I founded the company the day after Labor Day weekend in 1984. I had been at DEC for almost 10 years, had loved it, but didn't love it that much. I decided that if I were doomed to suffer, I would rather suffer from my own mistakes than somebody else's.
The company was originally called Groton Database Systems after my then town, Groton, MA. That is where the ubiquitous "gds" comes from. We had no intention of leaving the company with that name, but the first three good names failed name search, and I got tired of paying for searches.
I started the company in the second floor spare bedroom working on a Pro-350 (a bastard pdp-11) running something called zenix.
I started alone, but was soon joined by Don DePalma, a long term DEC crony and cat hater, and two Siamese cats, Cassandra and Hector. I wrote the code, Don wrote the books and tried to lure the cats off the balcony.
Our first major deal was with Apollo. The plan was that they would private-label the product, peddle it for us, and send big checks.
To keep me honest, they held my wife (Ann Harrison) hostage. I delivered the beta version of the product about a year after startup (not bad, Virginia). After a successful external Beta, Apollo suffered a corporate hiccup, reorganized, got a new president, a new business plan, and out of the private-label software biz. Gulp.
Ann had been working for a fellow named Dave Root at Apollo. Post-hiccup, he found himself manager sans department and defected to Groton Database Systems. Being otherwise decent folks, the Apollo guys also released Ann from hostage escrow, and she joined too.
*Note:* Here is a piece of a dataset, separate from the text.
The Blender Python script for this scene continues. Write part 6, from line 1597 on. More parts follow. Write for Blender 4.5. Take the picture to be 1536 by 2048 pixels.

This had Don, Ann, Dave, Hector, Cassandra, and myself working out of what had become known as the Reedy Meadow Research Center. To reclaim our house, we moved to Tynsborough, MA, over a pizza shop. Bad pizza, but we got the house back.
Moving forward, we conned Kathleen Sullivan, another DEC crony, to join as Support Czar, Larry Weinszczak (a.k.a. Larry Wiggle) as head of sales, and Maggie Hinkle, in charge of everything else. Now we were seven.
Next came the name change. We made a list of names we liked, and picked a syllable from column a, one from column b, and one from column c and got Interbase. Don and Ann cooked up the dumb schema of the company being Interbase and the product InterBase, over my objections. We eventually got an Esther Dyson award for flaky capitalization.
Intimate has its advantages, but lucrative isn't among them. We went looking for partners. We found Cognos and Ashton Tate found us. Dazzled by California ****** we went with Ashton Tate. We were looking for instant credibility. Little did we know that two years later they would be looking to us for credibility. Strange place, California.
Ashton Tate exercised an option to buy the company in 1991. Ashton Tate planned to leave Interbase where is, as is, but with a new president. (I bowed out due to philosophical disagreements with A-T's president. Or was it to spend more time with my family? Pursue other interests?) In any case, my last official act was to sign both sides of my separation agreement.
Shortly after the acquisition, Borland ate Ashton Tate, ergo Interbase. That, however, happened on somebody else's shift.